Residential surveyors tips before buying a house

There are many things that set residential surveyors apart from other professionals.

The ability to be excited over a new ladder is one, as is spending a lot of time thinking about where you’ll next be able to go to the loo, a result of spending all day in other people’s houses (I don’t think it’s professional to use their facilities, but the profession is split on the matter). But I think what sets us apart particularly is a constant awareness of uncertainty.

I was taught at university that there are approximately 40,000 components of a typical Victorian terraced house, including bricks and so on, of which only (approximately, of course)10,000 are visible.

Any one of those 30,000 unseen parts can cause problems – uncertainty in home surveys can therefore never be eradicated entirely, even assuming that we accurately analyse the visible 10,000 components (not individually, I must add).

The more I consider Donald Rumsfeld’s famous quote – “there are known unknowns…there are some things we do not know, but there are also unknown unknowns, the ones we don’t know we don’t know” – the more convinced I am he was describing residential surveying precisely.

The future of residential surveying

With uncertainty abounding at the moment (and I write this on the day of the inauguration of the new President of the United States of America) more and more of my clients are also asking me – is the house I am buying going to drop in value?

It’s so important to stress that, although I can give you authoritative and considered professional advice on its current market value, I don’t know what the market value will be in the future. It’s just too uncertain.

There are many other uncertainties which we face every day, and on every house inspection: is there Radon gas? Has there been recent structural movement? Is there someone asleep in the house I am surveying that the estate agent didn’t tell me about?
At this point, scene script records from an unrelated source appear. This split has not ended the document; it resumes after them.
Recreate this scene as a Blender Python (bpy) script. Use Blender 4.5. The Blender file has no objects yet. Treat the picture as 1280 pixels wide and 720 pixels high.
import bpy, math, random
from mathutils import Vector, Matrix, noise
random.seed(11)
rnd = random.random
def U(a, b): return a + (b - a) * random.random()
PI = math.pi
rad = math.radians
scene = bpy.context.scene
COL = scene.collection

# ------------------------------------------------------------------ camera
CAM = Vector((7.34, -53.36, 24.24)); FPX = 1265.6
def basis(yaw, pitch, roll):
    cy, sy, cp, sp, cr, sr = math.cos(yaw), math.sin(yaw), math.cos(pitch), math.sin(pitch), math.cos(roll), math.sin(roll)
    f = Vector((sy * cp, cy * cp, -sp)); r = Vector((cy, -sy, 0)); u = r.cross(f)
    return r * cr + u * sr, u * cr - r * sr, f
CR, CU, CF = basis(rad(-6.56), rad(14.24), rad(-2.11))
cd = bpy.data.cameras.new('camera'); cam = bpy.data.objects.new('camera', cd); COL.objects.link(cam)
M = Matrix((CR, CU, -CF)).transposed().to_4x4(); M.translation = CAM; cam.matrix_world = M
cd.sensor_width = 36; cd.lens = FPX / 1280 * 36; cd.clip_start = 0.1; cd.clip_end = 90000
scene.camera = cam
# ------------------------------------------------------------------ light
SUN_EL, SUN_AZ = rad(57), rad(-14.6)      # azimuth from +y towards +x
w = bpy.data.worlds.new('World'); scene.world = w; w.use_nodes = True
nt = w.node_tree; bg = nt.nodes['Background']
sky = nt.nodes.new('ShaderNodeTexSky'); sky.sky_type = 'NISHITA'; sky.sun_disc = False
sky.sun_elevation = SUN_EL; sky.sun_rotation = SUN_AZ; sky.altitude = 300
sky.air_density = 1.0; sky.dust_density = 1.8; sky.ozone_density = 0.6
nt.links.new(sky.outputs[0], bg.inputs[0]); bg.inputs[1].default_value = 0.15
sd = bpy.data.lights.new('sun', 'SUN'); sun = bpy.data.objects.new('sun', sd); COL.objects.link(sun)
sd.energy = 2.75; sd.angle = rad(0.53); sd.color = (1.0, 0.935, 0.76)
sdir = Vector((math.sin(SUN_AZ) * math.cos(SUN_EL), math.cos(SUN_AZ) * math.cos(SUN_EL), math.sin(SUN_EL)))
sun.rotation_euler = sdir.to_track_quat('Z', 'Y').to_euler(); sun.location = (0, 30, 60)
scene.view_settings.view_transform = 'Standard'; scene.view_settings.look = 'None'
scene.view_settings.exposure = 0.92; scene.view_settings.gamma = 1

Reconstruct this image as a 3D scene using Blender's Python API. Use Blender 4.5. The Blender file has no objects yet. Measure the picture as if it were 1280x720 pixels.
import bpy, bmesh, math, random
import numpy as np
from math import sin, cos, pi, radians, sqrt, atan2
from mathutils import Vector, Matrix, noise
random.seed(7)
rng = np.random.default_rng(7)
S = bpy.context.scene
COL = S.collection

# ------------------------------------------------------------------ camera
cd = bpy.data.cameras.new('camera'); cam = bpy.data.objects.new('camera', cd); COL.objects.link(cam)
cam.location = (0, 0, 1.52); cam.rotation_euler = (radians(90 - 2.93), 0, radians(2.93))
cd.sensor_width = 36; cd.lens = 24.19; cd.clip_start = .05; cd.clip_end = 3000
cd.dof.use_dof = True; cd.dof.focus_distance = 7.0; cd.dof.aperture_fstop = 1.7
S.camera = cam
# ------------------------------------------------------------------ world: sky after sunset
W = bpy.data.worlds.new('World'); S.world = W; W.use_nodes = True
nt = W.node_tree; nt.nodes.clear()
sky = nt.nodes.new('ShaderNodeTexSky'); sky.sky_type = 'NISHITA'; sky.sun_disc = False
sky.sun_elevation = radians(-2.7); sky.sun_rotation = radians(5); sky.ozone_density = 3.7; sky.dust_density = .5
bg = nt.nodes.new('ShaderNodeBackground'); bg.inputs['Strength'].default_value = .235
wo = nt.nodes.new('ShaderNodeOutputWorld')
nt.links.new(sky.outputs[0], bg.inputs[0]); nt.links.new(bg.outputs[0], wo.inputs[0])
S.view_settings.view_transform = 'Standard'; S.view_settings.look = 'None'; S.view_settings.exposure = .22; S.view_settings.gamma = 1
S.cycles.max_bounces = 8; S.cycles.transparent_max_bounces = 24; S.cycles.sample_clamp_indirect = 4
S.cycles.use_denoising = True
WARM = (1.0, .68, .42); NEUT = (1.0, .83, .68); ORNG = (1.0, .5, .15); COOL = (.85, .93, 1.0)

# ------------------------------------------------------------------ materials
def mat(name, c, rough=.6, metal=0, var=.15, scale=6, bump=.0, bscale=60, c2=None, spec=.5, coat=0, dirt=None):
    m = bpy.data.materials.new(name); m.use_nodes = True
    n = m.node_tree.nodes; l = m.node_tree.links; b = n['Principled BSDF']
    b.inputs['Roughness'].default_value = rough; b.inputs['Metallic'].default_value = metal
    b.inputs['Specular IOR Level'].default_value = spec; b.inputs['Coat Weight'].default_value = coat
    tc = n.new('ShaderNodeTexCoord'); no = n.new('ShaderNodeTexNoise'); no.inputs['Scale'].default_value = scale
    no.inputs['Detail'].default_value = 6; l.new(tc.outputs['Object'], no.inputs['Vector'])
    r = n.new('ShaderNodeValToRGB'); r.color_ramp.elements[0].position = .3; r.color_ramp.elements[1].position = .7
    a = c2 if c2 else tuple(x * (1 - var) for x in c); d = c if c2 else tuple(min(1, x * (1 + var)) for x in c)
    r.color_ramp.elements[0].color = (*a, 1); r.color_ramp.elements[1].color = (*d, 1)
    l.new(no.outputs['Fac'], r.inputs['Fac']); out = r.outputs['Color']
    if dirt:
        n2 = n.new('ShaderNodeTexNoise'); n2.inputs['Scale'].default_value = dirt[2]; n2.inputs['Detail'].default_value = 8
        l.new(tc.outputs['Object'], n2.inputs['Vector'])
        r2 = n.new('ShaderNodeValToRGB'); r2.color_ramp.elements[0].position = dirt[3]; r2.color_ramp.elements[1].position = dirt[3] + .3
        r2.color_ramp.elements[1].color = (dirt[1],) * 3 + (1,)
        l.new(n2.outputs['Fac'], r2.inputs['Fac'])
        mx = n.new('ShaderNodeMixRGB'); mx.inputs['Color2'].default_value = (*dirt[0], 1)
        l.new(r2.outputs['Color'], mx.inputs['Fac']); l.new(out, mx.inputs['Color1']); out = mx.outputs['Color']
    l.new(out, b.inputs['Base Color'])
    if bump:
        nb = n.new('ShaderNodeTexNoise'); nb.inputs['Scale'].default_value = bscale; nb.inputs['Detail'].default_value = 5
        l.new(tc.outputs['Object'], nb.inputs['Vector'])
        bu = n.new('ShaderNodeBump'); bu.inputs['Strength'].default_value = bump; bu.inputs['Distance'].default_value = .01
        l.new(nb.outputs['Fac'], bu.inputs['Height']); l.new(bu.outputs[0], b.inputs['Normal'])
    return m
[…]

Is there evidence of rot? Will they wake up and be quite upset to have a stranger in the house? Is there any material containing asbestos? And should I go and ring the doorbell again, loudly, just to be safe?

There can be so much uncertainty in surveying that it can feel as though you might go a bit mad. But to quote Nietzsche, possibly for the first time in a property blog, madness is the result not of uncertainty, but of certainty.